Art is Resurfacing

Where’s Hope Been? That’s a jolly good question. I’ve been here, there and everywhere. Mostly, to tap into that concept, I’ve been diving into the arts.

It all began when I was in elementary school. I was chubby, wore glasses and got braces; those latter two happened in the same year.

I was a good student. Why? It was expected and I was capable. There were no big monetary awards, no big vacations or promises from my parents.

So how did I get good grades? I studied and studied some more. I worked at it. Honestly, I didn’t mind reading books, doing homework, and that sort of stuff that was commonplace in the ‘70s.

What I did mind was being teased. So to retreat, I found art and art found me. The art teacher, Mrs. B. Farina was and still is a petite woman with blonde hair. She would show us the project and we’d put on our smocks and get to it. There were guidelines, but I don’t recall any unbreakable rules. Time passed too quickly during art class.
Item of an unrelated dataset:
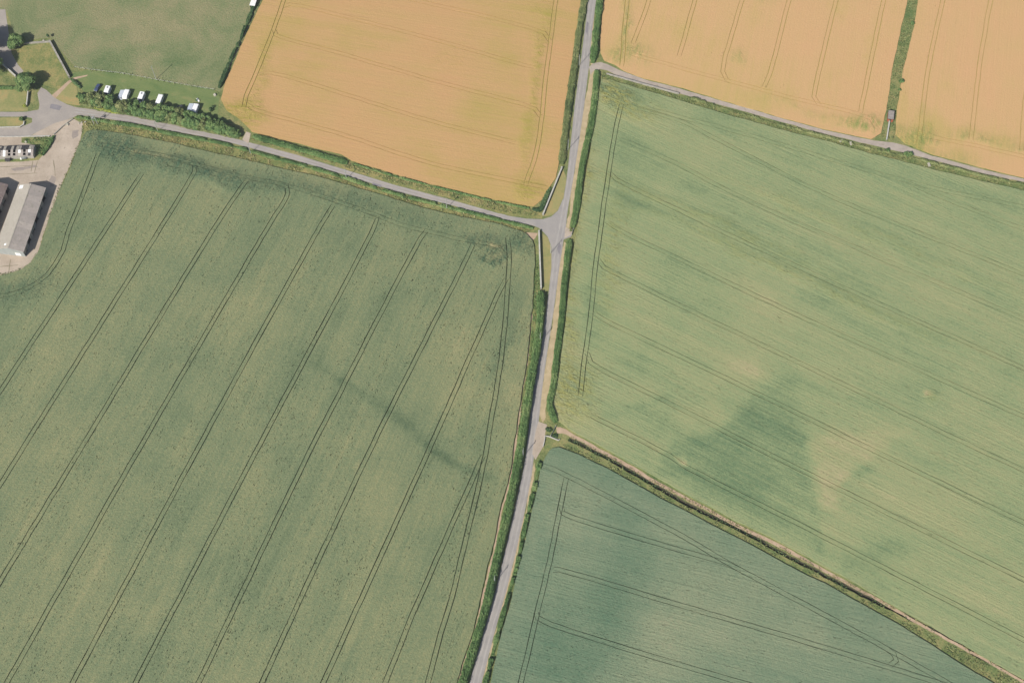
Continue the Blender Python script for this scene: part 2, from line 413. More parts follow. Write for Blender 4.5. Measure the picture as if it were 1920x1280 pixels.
sheet('farm_track', [TRACK], .038, M['track'], jit=.2, seed=16, step=1.5)
sheet('worn_path', [[(97, 179), (112, 166), (128, 152), (140, 145), (165, 140), (163, 143), (142, 149), (131, 156), (116, 172), (104, 185)]], .037, M['path'], jit=.15, seed=17)
PATH_S = [(1042, 800), (1050, 800), (1060, 804), (1076, 815), (1100, 827), (1140, 848), (1190, 876), (1240, 905), (1300, 938), (1377, 979), (1446, 1011), (1532, 1059), (1640, 1117), (1747, 1178), (1913, 1272), (2000, 1322),
          (1996, 1325), (1908, 1274), (1742, 1181), (1635, 1120), (1526, 1062), (1440, 1015), (1372, 983), (1295, 942), (1235, 909), (1186, 881), (1136, 853), (1096, 832), (1074, 822), (1056, 812), (1044, 812)]
sheet('field_path', [PATH_S], .03, M['path'], jit=.3, seed=18, step=1.2)
# pale trodden line beside the west crop and the bare corner by the junction
LINE_W = [(998, 572), (995, 600), (988, 677), (978, 740), (975, 770), (963, 854), (955, 904), (941, 954), (925, 1037), (909, 1104), (892, 1177), (869, 1247), (858, 1282), (838, 1350)]
a, b = ribbon(line_px(LINE_W, 1.5), .75, .7, 2)
sheet('trodden_line', [[tuple(p) for p in a] + [tuple(p) for p in b[::-1]], [G2(p) for p in ((977, 433), (990, 436), (1009, 437), (1004, 446), (998, 452), (988, 441))]], .028, M['path'], px=False, jit=0.05, seed=19)
sheet('lane_verge', [[(150, 222), (193, 225), (264, 236), (317, 248), (388, 260), (441, 272), (555, 303), (640, 329), (740, 360), (840, 386), (940, 411), (1000, 425), (1008, 430), (990, 442), (940, 427), (890, 417), (807, 398), (723, 373), (640, 350), (583, 332), (500, 314), (400, 291), (333, 274), (253, 259), (180, 249), (160, 250)],
                     [(472, 251), (560, 275), (640, 292), (740, 329), (840, 355), (940, 380), (998, 391), (1018, 401), (1016, 410), (987, 408), (940, 400), (840, 371), (740, 345), (640, 314), (555, 288), (470, 262)]], .02, M['dry_verge'], seed=20)
sheet('ditch_verge', [[(1044, 826), (1060, 827), (1080, 836), (1140, 865), (1240, 923), (1312, 963), (1420, 1016), (1500, 1060), (1640, 1132), (1780, 1204), (1920, 1279), (2005, 1325), (1960, 1330), (1863, 1284), (1813, 1255), (1680, 1171), (1547, 1098), (1446, 1046), (1389, 1015), (1312, 976), (1240, 939), (1140, 883), (1085, 857), (1064, 848), (1047, 842), (1024, 850), (1020, 838)]], .012, M['verge'], seed=21)
sheet('road_verge', [[(1112, -100), (1090, 0), (1070, 133), (1053, 260), (1043, 330), (1030, 352), (1016, 378), (1018, 402), (1052, 318), (1068, 270), (1078, 200), (1089, 120), (1098, 60), (1104, 0), (1120, -100)],
                     [(1003, 458), (1012, 436), (1018, 500), (1020, 548), (1026, 562), (1012, 660), (993, 790), (979, 890), (945, 1040), (905, 1190), (880, 1280), (856, 1360), (830, 1360), (859, 1280), (892, 1180), (925, 1040), (957, 904), (965, 854), (980, 760), (992, 677), (999, 594)],
                     [(1002, 862), (1018, 858), (1014, 880), (1002, 930), (986, 990), (968, 1060), (950, 1130), (933, 1190), (912, 1280), (896, 1340), (886, 1340), (905, 1280), (928, 1200), (952, 1104), (986, 960)]], .008, M['verge'], seed=22)
sheet('strip_verge', [[(1725, -60), (1703, 0), (1693, 43), (1677, 117), (1663, 200), (1655, 245), (1640, 262), (1676, 268), (1678, 220), (1694, 133), (1714, 50), (1723, 0), (1740, -60)],
                      [(1128, 134), (1160, 146), (1209, 161), (1280, 180), (1380, 208), (1480, 236), (1563, 258), (1640, 277), (1690, 288), (1747, 303), (1847, 329), (1920, 344), (2040, 374), (2036, 388), (1920, 360), (1847, 345), (1747, 320), (1647, 295), (1563, 272), (1480, 250), (1380, 224), (1280, 194), (1202, 169), (1144, 152), (1128, 148)]], .012, M['verge'], seed=23)

# ------------------------------------------------------------------ crops
def blobs(px, L):
    t = np.zeros(len(px))
    q = px.copy()
    for sc, am, sd in ((70, 46, 1), (22, 20, 3), (8, 9, 5)):
        q[:, 0] += (fbm(px[:, 0] / sc, px[:, 1] / sc, 60 + sd) - .5) * am; q[:, 1] += (fbm(px[:, 0] / sc, px[:, 1] / sc, 80 + sd) - .5) * am * .7
    px = q
    for x, y, rx, ry, ang, a in L:
        c, s = math.cos(R(ang)), math.sin(R(ang)); dx = px[:, 0] - x; dy = px[:, 1] - y
        u = (dx * c + dy * s) / rx; v = (-dx * s + dy * c) / ry
        t += a * np.exp(-(u * u + v * v) ** 1.4)
    return t
def patches(px, L):
    """soft-edged areas where the plants stand greener or riper"""
    q = px.copy()
    for sc, am, sd in ((40, 26, 1), (14, 14, 3), (6, 8, 5)):
        q[:, 0] += (fbm(px[:, 0] / sc, px[:, 1] / sc, 160 + sd) - .5) * am; q[:, 1] += (fbm(px[:, 0] / sc, px[:, 1] / sc, 180 + sd) - .5) * am * .6
    t = np.zeros(len(px))
    qw = q
    for poly, soft, a in L:
        q = px + (qw - px) * (.3 if soft <= 10 else 1.0)
        P_ = np.array(poly, float); d = np.full(len(q), 1e9)
        for u, v in zip(P_, np.roll(P_, -1, 0)):
            e = v - u; k = np.clip(((q - u) @ e) / (e @ e + 1e-9), 0, 1); d = np.minimum(d, np.linalg.norm(q - u - k[:, None] * e, axis=1))
        d = np.where(inside(q, poly), d, -d); x = np.clip(d / soft * .5 + .5, 0, 1)
        t += a * x * x * (3 - 2 * x)
    return t
def Z(pts): return [(1040 + x / 1.777, 560 + y / 1.777) for x, y in pts]
def band(pts, w):
    L = np.array(smooth_line(pts, 6)); N, _ = normals2(L)
    return [tuple(p) for p in L + N * w / 2] + [tuple(p) for p in (L - N * w / 2)[::-1]]
def weed_spots(L): return [(x, y, rx * .9, ry * .9, an, -a * 1.7) for x, y, rx, ry, an, a in L if a < -.1]
def crop(name, label, cat, outline, trams, height, mat, soil, tone_b, rough_b, base_tone, n_gaps, row_ang, gauge=1.9, rut=.42, grid=3.0, seed=0, gap_len=(.5, 1.8), gap_w=.22, jit=.3, areas=(), tone_k=1.0, mottle=.26):
    O = resample([G2(p) for p in outline], 1.6, jit, seed)
    O0 = [tuple(p) for p in O]
    holes = []
    for k, tl in enumerate(trams):
        w = rut
        if isinstance(tl, tuple): tl, w = tl
        L = np.array(line_px(tl, 5.0)); N, _ = normals2(L)
        x = np.arange(len(L)) * .31
        wob = (vnoise(x * 4, x * 0 + k, 31 + seed) - .5) * .25
        for s in (-1, 1):
            C = L + N * (s * gauge / 2 + wob)[:, None]
            wl = w * (0.45 + .9 * fbm(x * 3, x * 0 + s + k * 3, 17 + seed)); wl[0] *= .5; wl[-1] *= .5
            A, B = C + N * wl[:, None] / 2, C - N * wl[:, None] / 2
            for i in range(len(C) - 1): holes.append([A[i], B[i], B[i + 1], A[i + 1]])
    P0 = np.array(O); lo, hi = P0.min(0), P0.max(0)
    gx, gy = np.meshgrid(np.arange(lo[0], hi[0], grid), np.arange(lo[1], hi[1], grid))
    pts = np.stack([gx.ravel(), gy.ravel()], -1) + rng.uniform(-.8, .8, (gx.size, 2)); pts = pts[inside(pts, P0)]
    # gaps where plants are missing, thrown down along the drill rows
    k = int(n_gaps * 4)
    g = rng.uniform(lo, hi, (k, 2)); g = g[inside(g, P0)]
    px = PX(np.column_stack([g, np.zeros(len(g))]))
    inf = (px[:, 0] > -60) & (px[:, 0] < 1980) & (px[:, 1] > -60) & (px[:, 1] < 1340); g = g[inf]; px = px[inf]
    rg = np.clip(blobs(px, rough_b), 0, 1)
    ca, sa = math.cos(row_ang), math.sin(row_ang)
    uu = g[:, 0] * ca + g[:, 1] * sa; vv = -g[:, 0] * sa + g[:, 1] * ca
    pr = np.clip((fbm(uu / 40, vv / 4, seed + 40) - .46) * 6, 0.03, 1) * .5 + np.clip((fbm(g[:, 0] / 22, g[:, 1] / 22, seed + 44) - .5) * 4, 0, 1) * .4 + rg * 1.2
    g = g[rng.random(len(g)) < pr * .8][:n_gaps]
    rgs = np.clip(blobs(PX(np.column_stack([g, np.zeros(len(g))])), rough_b), 0, 1)
    for p, r_ in zip(g, rgs):
        an = row_ang + rng.normal(0, .06 + r_ * .8); d = np.array([math.cos(an), math.sin(an)]); nn = np.array([-d[1], d[0]])
        l = rng.uniform(*gap_len) * (1 - .45 * r_); w = gap_w * rng.uniform(.5, 1.5) * (1 + .6 * r_)
        holes.append([p - d * l / 2, p + nn * w / 2 * rng.uniform(.4, 1), p + d * l / 2, p - nn * w / 2 * rng.uniform(.4, 1)])
    Pt, T = cdt([O0], holes, pts)
    z = height * (.9 + .2 * fbm(Pt[:, 0] / 6, Pt[:, 1] / 6, seed + 3))
    V, F, low = skirt(Pt, T, z, .06)
    px = PX(np.column_stack([Pt, z]))
    tone = base_tone + tone_k * blobs(px, tone_b) + patches(px, areas) + (fbm(Pt[:, 0] / 28, Pt[:, 1] / 28, seed + 21, 4) - .5) * mottle
    rough = np.clip(blobs(px, rough_b), 0, 1)
    tone = np.concatenate([tone, np.zeros(len(low))]); rough = np.concatenate([rough, np.zeros(len(low))])
    for i, j in low.items(): tone[j] = tone[i] - .1; rough[j] = rough[i]
    me = np_mesh(name, V, F, [mat], {'tone': tone, 'rough': rough})
    tag(link(name, me), label, cat, kind='stuff')
    P2, T2 = cdt([O0])
    tag(link('field_soil', np_mesh('field_soil', np.column_stack([P2, np.full(len(P2), .055)]), T2, [soil])), kind='structure')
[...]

In elementary school, it wasn’t about talent, at least not for me. Art class was about creating, making something that didn’t require notes, didn’t require reading, didn’t require a test.

Then, into middle school. Slowly, although I enjoyed the art classes with Ms. Dietch and Mr. Lutz, things became more about the outcome and the talent. During the summers, I would eagerly ask my mom to sign me up for summer school. Wait, what’s a good student doing in summer school? Back then, Bergenfield Public Schools offered summer art classes for fun, for enrichment.

A few years later, it was time for high school. Talent became important; at least to me it did. What was once fun and my place to retreat, became a bit less fun with each passing year. Yet, did I stop taking those art electives? Absolutely not. That didn’t happen until college.

In college, there was no time for art. It was all about required coursework and required assignments and required exams. I filled up many of those blue books with my handwritten responses.

Finally, graduation with my first of what would be three degrees. Was there time for creativity and curiosity? It trickled into my career. I became an elementary school teacher. The students and I did projects, sometimes together. I so enjoyed creating the prototypes, the examples. I was one of the teachers who enjoyed putting in the time and hours to craft bulletin boards and showcase displays. The secret was in using the opaque projector. Shhh….

Fast forward to today, to the past six months. I took myself back, I gave myself permission to play. I gave myself time to touch a multitude of materials. I even put on my big girl pants and submitted some of my work to an exhibition. Not only were two poems and sculptures displayed in a local museum, four more pieces were used in the set of a local play.

So where’s Hope? Here I am, coming out and going about the community with a smile and some pieces of curiosity driven artwork.